Tuesday, February 14, 2012

Jobs Report Based on False Numbers : Who Knew?

The unemployment rate from the Obama administration goes down no matter what the actual rate is. As the number of workers leaves the work force to say home, the administration figures the unemployment rate against the new total still looking for jobs which gives a better and better looking figure.

To Obama, and the news media, it's all about managing the information and hoping that more and more people will believe what they read or hear from our local and national news out lets, which by the way are controlled by the Obama administration, that is, the Democrat National Committee.

The Bad News Behind the January Jobs Report
Source: John Lott, "The Bad News Behind the January Jobs Report," Fox News, February 3, 2012.
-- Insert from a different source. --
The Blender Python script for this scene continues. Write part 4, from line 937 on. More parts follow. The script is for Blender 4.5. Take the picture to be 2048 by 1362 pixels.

The official unemployment rate remains high at 8.3 percent -- still a half a percentage point higher than when President Obama took office. But that still might be looking at the bright side. If we include those who have given up looking for work and those who could only find part time work, the unemployment rate stands at almost an entire percentage point higher than when Obama entered office, says economist John Lott.

In January 2009, 11.6 million Americans were out of work and 23 percent of them had been unemployed for more than six months. Today there are 12.8 million unemployed and 43 percent have been out of a job for more than six months. The average length of unemployment has increased dramatically since even the recovery started.

Back in June 2009, "only" 29 percent of the unemployed had been unemployed longer than six months.

The number of unemployed Americans last month fell by 339,000, the fifth largest drop since January 2009. But there was an even much more shockingly large number -- almost 1.2 million additional Americans were classified in January as not being in the labor force.

This last number not only means that the official unemployment number is misleading, but it will also likely determine where the unemployment rate ultimately goes. Indeed, the Congressional Budget Office (CBO) recently predicted that the unemployment rate will be at 8.9 percent during the last quarter of 2012 and rise to 9.2 percent for the last quarter of 2013.

The CBO was so concerned about these people leaving the labor force that they warned that the current unemployment rate that reporters so breathlessly await at the beginning of each month is quite misleading.

At the end of last year, the CBO cautioned that the official unemployment rate was about 1.25 percentage points lower than the real rate. In January, that gap was about 1.6 percentage points.